M. Hourigan m’a régulièrement informé, ainsi que d’autres hauts responsables du TPIR, de l’avancement des enquêtes, et cela a toujours inclus l’enquête sur l’accident d’avion. Hourigan et certains membres de son équipe ont informé le procureur en chef Louise Arbour lors de l’une de ses rares visites à Kigali. À aucun moment, le juge Arbour ne m’a dit, ni à ma connaissance, à aucun autre enquêteur principal que l’accident d’avion ne relevait pas du mandat du TPIR.

J’ai toujours travaillé en étroite collaboration avec M. Hourigan et son équipe et j’ai été continuellement informé des développements. En février 1997, l’enquête a pris une tournure dramatique lorsque trois témoins coopérants potentiels se sont manifestés. Deux des témoins étaient au courant de la coopération de l’autre. Le troisième était indépendant et, selon nous, n’avait aucune connaissance des deux autres. Les témoins étaient tous des membres passés ou présents du FPR et, en raison de leurs fonctions, étaient en mesure de connaître personnellement l’exactitude des informations fournies.

Les informations fournies, bien que non vérifiées, étaient extrêmement détaillées au point de nommer des personnes impliquées dans la planification et l’exécution de l’attaque à la roquette.
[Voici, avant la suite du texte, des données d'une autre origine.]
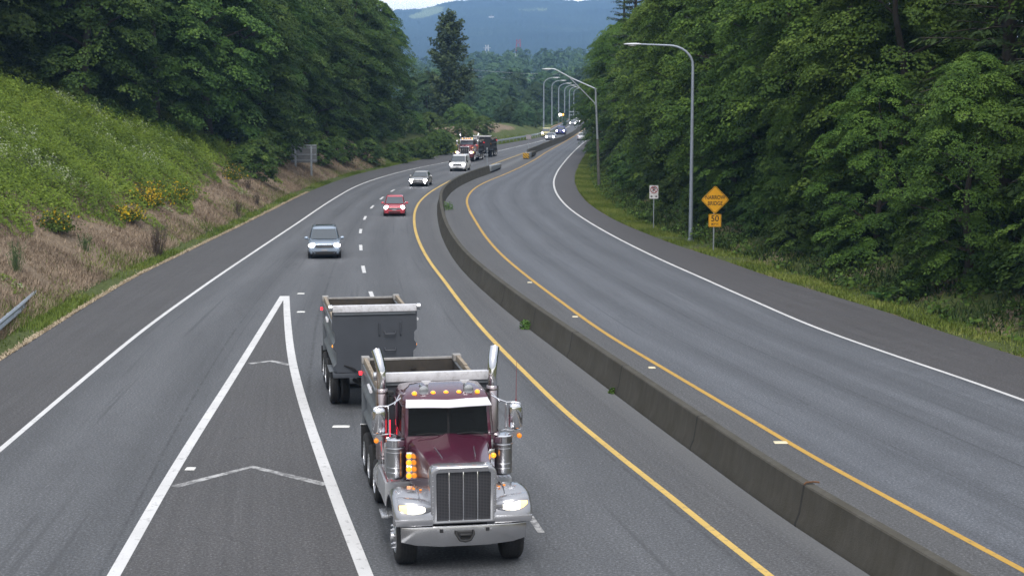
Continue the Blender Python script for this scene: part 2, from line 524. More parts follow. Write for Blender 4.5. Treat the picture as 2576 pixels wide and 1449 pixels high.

Les sources ont indiqué que le chef du FPR de l’époque, le général Paul Kagame, avait formé un groupe de type commando appelé le “réseau” et que lui et ses conseillers principaux avaient mis en œuvre le plan visant à abattre l’avion présidentiel à l’approche de l’aéroport de Kigali.

Au cours des derniers jours de février 1997, j’étais présent avec Monsieur Hourigan à l’ambassade des États-Unis à Kigali. Il a appelé le juge Arbour à La Haye sur la ligne téléphonique sécurisée de l’ambassade. Il l’a informée des derniers développements de l’enquête sur l’accident d’avion. Il était évident pour moi, en écoutant la partie de la conversation de M. Hourigan, que le juge Arbour était satisfait de l’évolution de l’affaire et enthousiaste à l’idée de poursuivre l’enquête. Plus tard, M. Hourigan m’a informé que le juge Arbour lui avait demandé de se rendre à La Haye afin qu’ils puissent discuter davantage de cette affaire personnellement.

Le premier lundi de mars 1997, je suis retourné aux États-Unis car mon contrat était terminé et je n’ai pas choisi de le prolonger. Plus tard, j’ai eu une conversation téléphonique avec M. Hourigan au cours de laquelle il m’a avisé que lors de sa rencontre avec le juge Arbour, elle lui avait inopinément ordonné de clore l’enquête. Elle a expliqué que l’abattage de l’avion présidentiel était un crime ne relevant pas de la compétence du TPIR.